Eat.Enjoy.Live.: Vanished Valley Brewing – the little brewery with big aspirations

4/6/2017 | Chris Maza
chrism@thereminder.com

Category: April 2017

Vanished Valley Brewing Co. owners Mike Rodrigues and Josh Britton.
Reminder Publications photo by Chris Maza

In a tiny space behind Europa Black Rock Bar & Grill in Ludlow, big things are happening.

Into what looks like a small storage shed that once served as the chef’s quarters when the restaurant was an inn, Josh Britton and Mike Rodrigues have crammed an entire brewery.

“We tore it down and built it back up from the ground up and then crammed a bunch of stuff into it,” Britton said with a smile.

But don’t let the operation’s diminutive nature fool you. The two have grandiose plans.

“If we can produce what I think we can produce out of here in a given year, we’ll go well above and beyond what the industry standard is for this kind of square footage. I’d like to get to 700 barrels in a year. That’s still small, but given our size and our capacity, that’s a lot of beer,” Britton said.

A year and a half ago, Britton, who had been home brewing under the name Footbridge Brewing, and Rodrigues, the owner of Europa, were introduced through a mutual friend, hit it off and Vanished Valley Brewing was born.

“I had been looking to start a project for a year or two and lo and behold, Mike had been looking to do a project as well,” Britton said. “We chatted and he loves to brew and I love to brew. When we initially met, it was kind of eerie just how spot-on our vision of what we saw from start to the pie in the sky was. Immediately I knew we had to make this work.”

From there they formulated a plan and set it in motion, applying for licensing in February 2016 as they began building a brewery out of the old shed-like structure.

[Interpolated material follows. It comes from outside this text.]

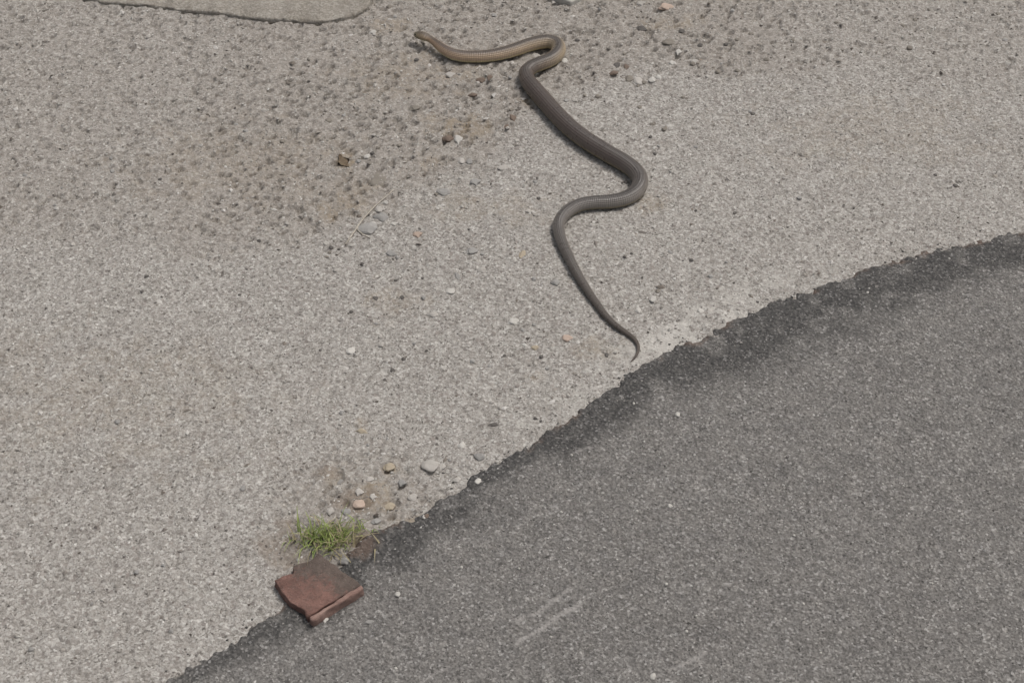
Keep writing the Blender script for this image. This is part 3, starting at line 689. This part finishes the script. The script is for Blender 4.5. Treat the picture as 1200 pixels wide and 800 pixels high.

“We tore the whole thing down basically except for one wall,” Rodrigues said. “Everything in here is brand new.”

In addition to building a space, the two were also building their beer and perfecting recipes.

“We’ve been brewing in our garages – either his or mine – and brewing and drinking and brewing and drinking and all that good stuff,” Britton explained. “We’ve been tinkering with certain recipes and most of them are pretty much done.”

By October 2016, they had received their federal licensure, but it wasn’t until January that they were approved by the state, which Britton admitted put them behind their original schedule. “That takes forever,” Britton said of the licensing process. “You’re sitting here and this stuff isn’t cheap. You’re sitting on money.  It’s a huge investment, so we’re really excited to be getting out there. We can’t get it out there quick enough because we’re behind schedule on where we thought we would be, but we don’t want to rush it either, obviously. We want to do it the right way.”

Rodrigues said the company now plans on a full launch of its products in April.

In the meantime, they have put some of their beer on tap at Europa to a strong response.

“We started doing one tap handle at the restaurant and it just flew,” Britton said. “It’s been fun and between our work ethic and Mike’s experience in the culinary industry and both our passion, we think we’ve got a good thing going.”

The first beer to be introduced at the restaurant was Pomona, an IPA “jam-packed with Citra” hops, according to Britton.

“It’s our take on the New England IPA, which everyone loves nowadays, including us,” he said.

Vanished Valley will also feature another New England-style IPA called Watershed, which includes generous amounts of Mosaic and Simcoe hops. A pale ale called Take Flight is appropriately named as it features a sizeable helping of Falconer’s Flight hops with some Simcoe. For the newcomer to craft beer, Britton suggests the Gon’ Fishin’ Kolsch.

“Gon’ Fishin’ is really light, crisp, easy-going, 5 percent ABV (alcohol by volume),” he said. “It’s our take on not only the style, but we wanted to make an offering to those who are not those huge hopheads, but are thinking about the craft industry. It’s more or less a bridge for those who are hesitant.”

On the darker side, Vanished Valley will offer Lost Town, a chocolate milk stout flavored with cocoa nibs and Madagascar vanilla beans.

“Mike roasts the nibs at a certain temperature for a certain amount of time to give us the notes we want on them,” Britton said. “That one takes a little bit longer to come out. We don’t like rushing that, but it should be available in April.”

Other beers will be developed as time goes on, he added.

“We’re certainly going to branch off into other styles and our creative juices are always flowing,” he said.

If you think you’ve noticed a theme in the names of the products, you’d be right. Most of the names, including the company’s brand, are a hat tip to the Quabbin Reservoir.

“Vanished Valley was a take on the Quabbin area where we like to spend a lot of time during the spring and summer,” Rodriguez explained. “I spent a lot of time in my youth and even now with my kids around there hiking and biking and I enjoy that area a lot, so this is something to recognize not only the area, but the people who gave up their land and houses for other people’s benefit.”

Vanished Valley has become available in  on draft various bars and restaurants in the Springfield, Amherst and Northampton area as well as Europa and in limited supply in retail stores. Once the official launch takes place, the company will offer growler fills on site. Britton also said they would eventually like to branch into canning.